• **SET TASK**: Repeat exactly what appears from the opening line of the listing to the line with "S.cycles.sample_clamp_indirect = 6;", inclusive.

• **STORED DATA**:
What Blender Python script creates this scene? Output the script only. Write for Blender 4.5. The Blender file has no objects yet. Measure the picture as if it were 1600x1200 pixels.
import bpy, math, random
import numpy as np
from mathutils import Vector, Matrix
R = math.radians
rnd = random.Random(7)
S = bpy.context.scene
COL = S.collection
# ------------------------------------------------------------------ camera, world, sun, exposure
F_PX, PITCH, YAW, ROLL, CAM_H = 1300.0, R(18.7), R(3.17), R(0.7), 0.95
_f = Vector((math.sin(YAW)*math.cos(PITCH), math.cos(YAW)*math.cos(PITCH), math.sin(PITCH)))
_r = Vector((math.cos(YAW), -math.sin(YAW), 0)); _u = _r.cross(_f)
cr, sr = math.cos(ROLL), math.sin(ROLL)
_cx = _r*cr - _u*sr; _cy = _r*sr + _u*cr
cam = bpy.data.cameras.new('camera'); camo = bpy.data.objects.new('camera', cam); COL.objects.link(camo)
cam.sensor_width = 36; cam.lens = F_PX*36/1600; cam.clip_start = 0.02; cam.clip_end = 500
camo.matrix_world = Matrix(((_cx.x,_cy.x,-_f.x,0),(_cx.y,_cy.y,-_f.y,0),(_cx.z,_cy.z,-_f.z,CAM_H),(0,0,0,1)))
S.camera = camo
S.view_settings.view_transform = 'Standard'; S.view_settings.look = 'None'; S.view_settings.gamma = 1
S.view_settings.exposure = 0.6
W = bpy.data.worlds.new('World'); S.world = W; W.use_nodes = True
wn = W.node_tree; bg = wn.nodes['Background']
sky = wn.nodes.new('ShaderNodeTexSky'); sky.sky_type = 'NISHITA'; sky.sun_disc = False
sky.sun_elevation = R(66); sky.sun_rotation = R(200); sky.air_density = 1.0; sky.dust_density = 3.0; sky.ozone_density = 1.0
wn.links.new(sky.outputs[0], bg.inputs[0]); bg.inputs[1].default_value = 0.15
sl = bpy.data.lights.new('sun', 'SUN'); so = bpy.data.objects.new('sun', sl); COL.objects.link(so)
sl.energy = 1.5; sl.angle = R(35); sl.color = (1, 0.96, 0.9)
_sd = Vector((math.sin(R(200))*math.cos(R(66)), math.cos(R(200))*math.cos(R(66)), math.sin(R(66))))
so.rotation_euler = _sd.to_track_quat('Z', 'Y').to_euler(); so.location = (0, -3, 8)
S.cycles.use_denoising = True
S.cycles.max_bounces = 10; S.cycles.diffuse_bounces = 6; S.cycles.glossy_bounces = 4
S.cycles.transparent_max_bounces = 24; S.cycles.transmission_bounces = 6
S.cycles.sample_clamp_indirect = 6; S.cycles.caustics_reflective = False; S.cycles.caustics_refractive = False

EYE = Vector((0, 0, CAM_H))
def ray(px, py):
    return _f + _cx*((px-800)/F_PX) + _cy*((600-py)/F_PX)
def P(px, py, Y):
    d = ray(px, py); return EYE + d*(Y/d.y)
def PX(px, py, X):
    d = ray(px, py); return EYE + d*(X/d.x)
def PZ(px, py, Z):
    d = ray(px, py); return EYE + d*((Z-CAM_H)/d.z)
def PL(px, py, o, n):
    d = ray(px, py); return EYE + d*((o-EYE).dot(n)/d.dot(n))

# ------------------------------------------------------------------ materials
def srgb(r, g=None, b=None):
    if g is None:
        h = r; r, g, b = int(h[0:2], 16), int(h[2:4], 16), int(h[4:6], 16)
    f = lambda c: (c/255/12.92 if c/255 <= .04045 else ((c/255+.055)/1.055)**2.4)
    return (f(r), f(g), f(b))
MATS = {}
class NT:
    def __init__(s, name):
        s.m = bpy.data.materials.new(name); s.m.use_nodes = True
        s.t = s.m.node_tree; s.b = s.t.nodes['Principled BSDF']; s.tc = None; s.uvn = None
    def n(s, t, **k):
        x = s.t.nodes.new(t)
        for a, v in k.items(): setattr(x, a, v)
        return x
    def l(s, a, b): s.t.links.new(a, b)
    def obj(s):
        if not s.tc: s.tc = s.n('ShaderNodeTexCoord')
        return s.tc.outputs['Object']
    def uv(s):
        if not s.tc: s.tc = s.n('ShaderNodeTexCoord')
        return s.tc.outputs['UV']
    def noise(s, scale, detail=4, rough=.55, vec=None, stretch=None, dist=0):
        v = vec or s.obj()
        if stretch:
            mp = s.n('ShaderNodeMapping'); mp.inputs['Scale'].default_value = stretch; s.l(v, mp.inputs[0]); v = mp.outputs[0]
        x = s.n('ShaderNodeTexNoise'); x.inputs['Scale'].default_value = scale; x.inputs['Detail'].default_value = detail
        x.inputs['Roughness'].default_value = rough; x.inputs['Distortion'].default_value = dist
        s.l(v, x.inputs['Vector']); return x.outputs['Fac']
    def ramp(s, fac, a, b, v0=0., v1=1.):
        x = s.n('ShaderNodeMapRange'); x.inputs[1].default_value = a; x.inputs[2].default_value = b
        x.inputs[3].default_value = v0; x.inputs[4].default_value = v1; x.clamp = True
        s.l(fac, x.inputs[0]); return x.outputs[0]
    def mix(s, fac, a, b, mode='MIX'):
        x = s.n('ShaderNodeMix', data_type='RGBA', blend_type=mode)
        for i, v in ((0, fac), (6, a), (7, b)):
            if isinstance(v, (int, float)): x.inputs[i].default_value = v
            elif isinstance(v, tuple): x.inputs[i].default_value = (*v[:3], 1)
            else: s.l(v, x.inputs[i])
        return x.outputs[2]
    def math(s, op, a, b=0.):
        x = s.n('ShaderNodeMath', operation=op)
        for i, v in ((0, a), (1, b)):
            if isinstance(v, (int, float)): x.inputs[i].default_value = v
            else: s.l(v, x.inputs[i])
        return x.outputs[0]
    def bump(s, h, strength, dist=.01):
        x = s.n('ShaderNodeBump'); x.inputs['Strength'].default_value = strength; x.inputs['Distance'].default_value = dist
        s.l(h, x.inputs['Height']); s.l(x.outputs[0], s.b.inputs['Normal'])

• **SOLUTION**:
What Blender Python script creates this scene? Output the script only. Write for Blender 4.5. The Blender file has no objects yet. Measure the picture as if it were 1600x1200 pixels.
import bpy, math, random
import numpy as np
from mathutils import Vector, Matrix
R = math.radians
rnd = random.Random(7)
S = bpy.context.scene
COL = S.collection
# ------------------------------------------------------------------ camera, world, sun, exposure
F_PX, PITCH, YAW, ROLL, CAM_H = 1300.0, R(18.7), R(3.17), R(0.7), 0.95
_f = Vector((math.sin(YAW)*math.cos(PITCH), math.cos(YAW)*math.cos(PITCH), math.sin(PITCH)))
_r = Vector((math.cos(YAW), -math.sin(YAW), 0)); _u = _r.cross(_f)
cr, sr = math.cos(ROLL), math.sin(ROLL)
_cx = _r*cr - _u*sr; _cy = _r*sr + _u*cr
cam = bpy.data.cameras.new('camera'); camo = bpy.data.objects.new('camera', cam); COL.objects.link(camo)
cam.sensor_width = 36; cam.lens = F_PX*36/1600; cam.clip_start = 0.02; cam.clip_end = 500
camo.matrix_world = Matrix(((_cx.x,_cy.x,-_f.x,0),(_cx.y,_cy.y,-_f.y,0),(_cx.z,_cy.z,-_f.z,CAM_H),(0,0,0,1)))
S.camera = camo
S.view_settings.view_transform = 'Standard'; S.view_settings.look = 'None'; S.view_settings.gamma = 1
S.view_settings.exposure = 0.6
W = bpy.data.worlds.new('World'); S.world = W; W.use_nodes = True
wn = W.node_tree; bg = wn.nodes['Background']
sky = wn.nodes.new('ShaderNodeTexSky'); sky.sky_type = 'NISHITA'; sky.sun_disc = False
sky.sun_elevation = R(66); sky.sun_rotation = R(200); sky.air_density = 1.0; sky.dust_density = 3.0; sky.ozone_density = 1.0
wn.links.new(sky.outputs[0], bg.inputs[0]); bg.inputs[1].default_value = 0.15
sl = bpy.data.lights.new('sun', 'SUN'); so = bpy.data.objects.new('sun', sl); COL.objects.link(so)
sl.energy = 1.5; sl.angle = R(35); sl.color = (1, 0.96, 0.9)
_sd = Vector((math.sin(R(200))*math.cos(R(66)), math.cos(R(200))*math.cos(R(66)), math.sin(R(66))))
so.rotation_euler = _sd.to_track_quat('Z', 'Y').to_euler(); so.location = (0, -3, 8)
S.cycles.use_denoising = True
S.cycles.max_bounces = 10; S.cycles.diffuse_bounces = 6; S.cycles.glossy_bounces = 4
S.cycles.transparent_max_bounces = 24; S.cycles.transmission_bounces = 6
S.cycles.sample_clamp_indirect = 6; S.cycles.caustics_reflective = False; S.cycles.caustics_refractive = False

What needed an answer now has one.